RETHINKING THE RELATIONSHIP BETWEEN THE MILITARY AND OUR SCHOOLS
The story of an Air Force veteran, the impact of military recruitment in public schools, and imagining alternate paths for class mobility.
As a Mexican American growing up in a white, working-class community in northern California, Air Force veteran, Christina experienced a familiar, painful brand of everyday racism. From her peers checking to see if she had beans with every meal, to the comments about how her parents crossed the river to get here.
Looking back at high school, Christina notes the deep impact that the ingrained structural racism of the K-12 system had on her. She was thrilled to make the cutoff grade for an Honors English class until she found out the following fall that she’d been removed from the class, while at least one peer shared with her how his parents demanded he be included in the course, even though he had not made the grade cutoff. She was left behind, demoralized and losing her motivation to work hard in school.
“I ended up failing the first semester and having to do night school in order to graduate on time. It was a reality check for me about my actual place in the world.”

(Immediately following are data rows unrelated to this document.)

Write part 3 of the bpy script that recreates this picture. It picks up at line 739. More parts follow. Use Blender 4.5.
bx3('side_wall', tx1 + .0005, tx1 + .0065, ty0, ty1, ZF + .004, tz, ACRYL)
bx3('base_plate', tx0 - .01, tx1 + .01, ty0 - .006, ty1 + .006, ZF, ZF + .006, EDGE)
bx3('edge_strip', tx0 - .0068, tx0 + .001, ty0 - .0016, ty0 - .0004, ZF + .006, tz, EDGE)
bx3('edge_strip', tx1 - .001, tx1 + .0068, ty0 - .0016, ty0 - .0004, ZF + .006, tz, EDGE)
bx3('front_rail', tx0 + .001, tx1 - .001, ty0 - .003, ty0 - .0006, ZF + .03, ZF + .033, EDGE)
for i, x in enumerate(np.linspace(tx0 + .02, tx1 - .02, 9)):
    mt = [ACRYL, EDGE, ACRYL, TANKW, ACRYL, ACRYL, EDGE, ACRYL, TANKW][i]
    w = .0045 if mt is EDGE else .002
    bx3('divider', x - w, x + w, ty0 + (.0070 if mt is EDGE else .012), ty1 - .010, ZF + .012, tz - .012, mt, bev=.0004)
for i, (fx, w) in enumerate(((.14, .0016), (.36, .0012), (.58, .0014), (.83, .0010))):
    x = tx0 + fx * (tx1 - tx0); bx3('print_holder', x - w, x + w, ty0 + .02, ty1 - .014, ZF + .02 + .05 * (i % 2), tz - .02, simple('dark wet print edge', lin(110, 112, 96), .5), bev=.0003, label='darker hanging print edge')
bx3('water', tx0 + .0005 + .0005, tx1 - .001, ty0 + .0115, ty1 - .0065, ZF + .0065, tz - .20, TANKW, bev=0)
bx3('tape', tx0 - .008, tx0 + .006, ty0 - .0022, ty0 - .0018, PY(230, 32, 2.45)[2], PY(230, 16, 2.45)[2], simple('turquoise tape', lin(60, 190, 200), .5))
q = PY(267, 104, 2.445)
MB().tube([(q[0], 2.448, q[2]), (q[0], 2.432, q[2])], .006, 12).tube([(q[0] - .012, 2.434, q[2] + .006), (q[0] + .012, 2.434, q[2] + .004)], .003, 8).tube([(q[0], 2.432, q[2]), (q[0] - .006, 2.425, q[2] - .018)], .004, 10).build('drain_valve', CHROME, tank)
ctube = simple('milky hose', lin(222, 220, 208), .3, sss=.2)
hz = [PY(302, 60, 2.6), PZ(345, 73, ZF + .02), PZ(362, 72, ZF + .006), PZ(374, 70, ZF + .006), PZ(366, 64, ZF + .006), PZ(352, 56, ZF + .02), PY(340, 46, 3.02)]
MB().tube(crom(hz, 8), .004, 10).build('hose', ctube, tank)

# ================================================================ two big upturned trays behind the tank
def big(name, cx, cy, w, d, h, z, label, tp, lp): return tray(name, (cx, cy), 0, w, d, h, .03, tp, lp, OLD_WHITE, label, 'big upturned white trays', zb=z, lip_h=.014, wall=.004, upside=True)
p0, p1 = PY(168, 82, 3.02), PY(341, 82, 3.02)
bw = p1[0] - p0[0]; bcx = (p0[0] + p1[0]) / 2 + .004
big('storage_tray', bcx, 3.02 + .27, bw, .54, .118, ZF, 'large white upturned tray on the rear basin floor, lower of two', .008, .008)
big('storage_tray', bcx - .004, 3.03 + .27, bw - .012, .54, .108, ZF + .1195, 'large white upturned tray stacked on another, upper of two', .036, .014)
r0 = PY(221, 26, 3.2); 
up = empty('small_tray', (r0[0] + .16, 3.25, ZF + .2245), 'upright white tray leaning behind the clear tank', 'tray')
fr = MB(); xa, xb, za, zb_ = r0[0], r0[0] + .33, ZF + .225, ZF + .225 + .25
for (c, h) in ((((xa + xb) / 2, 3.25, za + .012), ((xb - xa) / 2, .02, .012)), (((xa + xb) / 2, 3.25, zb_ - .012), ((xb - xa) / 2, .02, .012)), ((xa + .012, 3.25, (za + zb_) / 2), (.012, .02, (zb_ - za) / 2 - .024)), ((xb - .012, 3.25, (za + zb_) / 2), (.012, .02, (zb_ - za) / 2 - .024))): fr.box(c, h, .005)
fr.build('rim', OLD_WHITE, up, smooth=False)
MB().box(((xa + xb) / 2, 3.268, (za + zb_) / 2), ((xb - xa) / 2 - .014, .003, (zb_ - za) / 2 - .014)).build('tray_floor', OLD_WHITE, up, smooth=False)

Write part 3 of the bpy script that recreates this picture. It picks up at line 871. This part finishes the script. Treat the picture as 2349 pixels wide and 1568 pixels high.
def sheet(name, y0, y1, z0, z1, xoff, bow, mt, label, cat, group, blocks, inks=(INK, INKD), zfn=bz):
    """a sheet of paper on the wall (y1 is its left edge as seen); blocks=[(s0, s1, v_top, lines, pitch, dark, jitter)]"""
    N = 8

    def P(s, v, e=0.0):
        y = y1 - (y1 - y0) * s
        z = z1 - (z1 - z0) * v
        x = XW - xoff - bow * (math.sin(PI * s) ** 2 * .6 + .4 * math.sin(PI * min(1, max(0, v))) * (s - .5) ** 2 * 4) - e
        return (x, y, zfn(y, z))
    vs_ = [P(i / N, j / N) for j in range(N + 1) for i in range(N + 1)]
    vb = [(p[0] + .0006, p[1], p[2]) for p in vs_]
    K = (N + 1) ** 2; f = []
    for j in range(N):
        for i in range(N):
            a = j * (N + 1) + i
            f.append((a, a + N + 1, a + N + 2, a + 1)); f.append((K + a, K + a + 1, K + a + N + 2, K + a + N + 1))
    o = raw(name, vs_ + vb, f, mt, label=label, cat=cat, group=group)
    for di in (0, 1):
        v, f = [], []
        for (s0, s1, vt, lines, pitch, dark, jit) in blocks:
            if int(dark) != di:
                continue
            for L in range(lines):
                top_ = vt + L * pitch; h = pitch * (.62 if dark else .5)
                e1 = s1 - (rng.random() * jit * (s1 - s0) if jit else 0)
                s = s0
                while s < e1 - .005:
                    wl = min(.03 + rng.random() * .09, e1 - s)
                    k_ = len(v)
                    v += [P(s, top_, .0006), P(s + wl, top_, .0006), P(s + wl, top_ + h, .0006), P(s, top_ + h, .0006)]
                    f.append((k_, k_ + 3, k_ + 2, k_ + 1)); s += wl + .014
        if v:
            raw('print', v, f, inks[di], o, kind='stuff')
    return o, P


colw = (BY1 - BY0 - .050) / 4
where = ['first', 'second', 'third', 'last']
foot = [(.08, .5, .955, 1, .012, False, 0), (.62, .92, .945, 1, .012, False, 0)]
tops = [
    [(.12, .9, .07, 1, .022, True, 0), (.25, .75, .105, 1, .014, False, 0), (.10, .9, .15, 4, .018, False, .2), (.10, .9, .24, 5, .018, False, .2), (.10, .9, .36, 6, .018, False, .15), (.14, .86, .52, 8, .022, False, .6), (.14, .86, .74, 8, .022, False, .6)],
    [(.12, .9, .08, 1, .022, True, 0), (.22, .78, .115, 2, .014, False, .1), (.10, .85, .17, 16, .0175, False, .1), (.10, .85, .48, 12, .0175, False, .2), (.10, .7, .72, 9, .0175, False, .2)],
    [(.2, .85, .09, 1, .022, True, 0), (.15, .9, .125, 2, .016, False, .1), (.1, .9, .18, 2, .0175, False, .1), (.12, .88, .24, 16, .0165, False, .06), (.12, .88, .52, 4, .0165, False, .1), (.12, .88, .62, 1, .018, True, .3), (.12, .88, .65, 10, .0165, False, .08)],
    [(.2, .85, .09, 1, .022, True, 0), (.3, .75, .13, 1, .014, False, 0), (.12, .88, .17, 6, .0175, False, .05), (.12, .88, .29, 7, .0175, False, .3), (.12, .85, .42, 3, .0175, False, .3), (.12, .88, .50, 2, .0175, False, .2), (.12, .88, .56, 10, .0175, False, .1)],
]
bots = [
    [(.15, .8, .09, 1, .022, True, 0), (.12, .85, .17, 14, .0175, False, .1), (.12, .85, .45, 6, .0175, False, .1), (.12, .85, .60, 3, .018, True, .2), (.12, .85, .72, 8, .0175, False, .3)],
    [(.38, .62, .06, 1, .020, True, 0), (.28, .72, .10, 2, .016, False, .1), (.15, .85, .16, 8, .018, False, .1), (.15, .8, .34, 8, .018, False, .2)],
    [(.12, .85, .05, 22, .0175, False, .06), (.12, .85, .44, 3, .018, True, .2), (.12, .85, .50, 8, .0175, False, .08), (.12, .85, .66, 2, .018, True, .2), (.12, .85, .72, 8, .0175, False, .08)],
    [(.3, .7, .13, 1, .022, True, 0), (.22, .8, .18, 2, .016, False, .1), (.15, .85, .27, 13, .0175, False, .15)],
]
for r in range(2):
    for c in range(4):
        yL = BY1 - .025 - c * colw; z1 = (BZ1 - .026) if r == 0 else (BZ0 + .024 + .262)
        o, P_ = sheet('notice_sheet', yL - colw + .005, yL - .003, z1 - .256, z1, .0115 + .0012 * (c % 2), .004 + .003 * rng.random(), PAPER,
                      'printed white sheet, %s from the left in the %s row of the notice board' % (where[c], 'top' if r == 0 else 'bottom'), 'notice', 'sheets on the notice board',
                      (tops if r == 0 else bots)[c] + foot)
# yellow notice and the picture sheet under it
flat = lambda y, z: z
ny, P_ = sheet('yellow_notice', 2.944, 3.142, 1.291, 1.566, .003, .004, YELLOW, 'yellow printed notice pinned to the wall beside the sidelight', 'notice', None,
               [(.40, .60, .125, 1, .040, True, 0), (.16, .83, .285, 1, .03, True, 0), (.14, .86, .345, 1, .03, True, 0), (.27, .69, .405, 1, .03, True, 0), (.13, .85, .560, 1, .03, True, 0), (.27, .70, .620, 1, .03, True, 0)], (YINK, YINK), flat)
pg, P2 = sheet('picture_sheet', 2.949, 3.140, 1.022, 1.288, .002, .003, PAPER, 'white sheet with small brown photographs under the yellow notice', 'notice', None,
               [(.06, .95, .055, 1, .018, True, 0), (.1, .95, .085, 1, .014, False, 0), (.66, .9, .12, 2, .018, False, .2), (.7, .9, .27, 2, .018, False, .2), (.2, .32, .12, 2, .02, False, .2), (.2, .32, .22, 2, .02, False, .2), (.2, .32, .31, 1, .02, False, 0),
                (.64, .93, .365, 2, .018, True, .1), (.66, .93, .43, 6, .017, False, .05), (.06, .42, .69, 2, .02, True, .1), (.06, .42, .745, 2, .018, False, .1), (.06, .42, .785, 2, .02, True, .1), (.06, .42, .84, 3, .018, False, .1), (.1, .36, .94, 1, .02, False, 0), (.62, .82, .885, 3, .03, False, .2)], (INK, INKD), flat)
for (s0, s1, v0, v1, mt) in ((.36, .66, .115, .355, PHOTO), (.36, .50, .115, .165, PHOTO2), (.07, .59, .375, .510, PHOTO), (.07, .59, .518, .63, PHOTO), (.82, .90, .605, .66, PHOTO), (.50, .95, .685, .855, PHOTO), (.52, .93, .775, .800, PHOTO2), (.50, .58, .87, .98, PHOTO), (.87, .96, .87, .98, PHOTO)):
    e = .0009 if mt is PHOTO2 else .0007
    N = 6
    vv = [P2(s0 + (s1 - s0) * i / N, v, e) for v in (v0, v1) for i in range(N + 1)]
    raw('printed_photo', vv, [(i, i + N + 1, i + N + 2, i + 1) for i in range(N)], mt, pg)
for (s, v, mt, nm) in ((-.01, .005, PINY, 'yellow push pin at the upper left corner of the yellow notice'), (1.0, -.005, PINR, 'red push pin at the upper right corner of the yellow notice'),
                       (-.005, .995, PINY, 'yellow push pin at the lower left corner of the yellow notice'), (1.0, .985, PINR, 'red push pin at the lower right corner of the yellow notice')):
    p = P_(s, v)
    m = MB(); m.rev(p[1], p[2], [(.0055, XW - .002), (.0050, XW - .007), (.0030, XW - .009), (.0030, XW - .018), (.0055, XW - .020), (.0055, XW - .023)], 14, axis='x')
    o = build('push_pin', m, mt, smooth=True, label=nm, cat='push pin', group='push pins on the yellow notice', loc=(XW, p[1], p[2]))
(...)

While Christina had always seen education as her pathway out of poverty, intending to go to a four-year college, instead she found herself enrolled in community college feeling that she had no way to pick herself up and move forward.
“Those couple of years post-high school I was stalled, not making the progress I wanted to make because I was ambitious and just didn’t have a way to get myself anywhere, which is ultimately how I ended up enlisted in the military.”
Christina’s story is a common one among veterans. For many, the military has served as a pathway towards education and financial stability that would not have been otherwise possible in the communities they come from. Joining the military can provide young people from unstable backgrounds a catalyst toward a solid upward path of increasing financial sustainability.
Over the last 20 years, Americans across the country have seen their wages stagnate, as prices for necessities like food, housing, and utilities continue to rise. The one group of Americans (outside of the top 1%) who have been exempt from this stagnation are military families. This makes the military seem particularly appealing to young people from resource deprived neighborhoods growing up in uncertain times.
Since the era of all-volunteer forces began at the end of the Vietnam war, recruitment has become increasingly important to maintaining the 1.4 million person active duty force. Beginning in 2001, any school that receives federal funding is required under the No Child Left Behind Act to provide the Pentagon data on all students in 11th and 12th grades, as well as grant recruiters access to their campus. That data includes their names, phone numbers, email addresses, ethnicities, and other identifying information.
Parents do have a right to opt out of the data-sharing, but busy parents in working class communities often don’t know it’s happening, let alone how to opt out. That disproportionately effects rural students, low-income students, and students of color. While the benefits of military service helped Christina achieve her higher education dreams and a solid middle-class lifestyle, there is no denying that military service is a risky gamble.
“In the more affluent communities, they know that their kids aren’t going to need that [class mobility] and they don’t want to put their kids’ lives in danger. There’s an understanding of what the military is and what it does.
Whereas in poorer communities, it’s seen as a leg up. It’s free education. It’s a career opportunity. It’s job training, it’s serving your country, it’s honorable. It’s a completely different perception of what the military is and what it can do for you. And it’s a worthwhile tradeoff for somebody coming from a poor community.”
What is most troubling about this is that if moving our society towards an equitable and peaceful future is the goal, that goal necessitates other ways of moving people out of poverty besides military enlistment or student debt.
We know from looking at the relatively recent past that this is possible. Other US departments, outside of the Department of Defense have had a similar class-mobility effect. One notable example is the Civilian Conservation Corps (CCC) created as a part of the New Deal in response to the Great Depression.
Under the Department of the Interior and Agriculture, more than three million men were employed to fight forest fires, plant trees, clear and maintain access roads, re-seed grazing lands and implement soil-erosion controls. Despite only being one such jobs programs in the New Deal, it employed more people than the entire US active-duty military, pulling them out of devastating levels of poverty.
We know it is possible to lift marginalized communities out of poverty without sending 17-year-olds to war. If we want to build a world where every student, no matter their background, can make decisions without fearing for their financial security, we have to start to dream bigger.
“The military was a gamble that paid off for me and I’m grateful for where I am. But people need to recognize systemically why this gamble even exists.”
Christina believes all students should have safe, healthy pathways to higher education and out of poverty, and her work at Stand is helping develop those pathways. “I hope that today’s graduates feel like they have a choice.”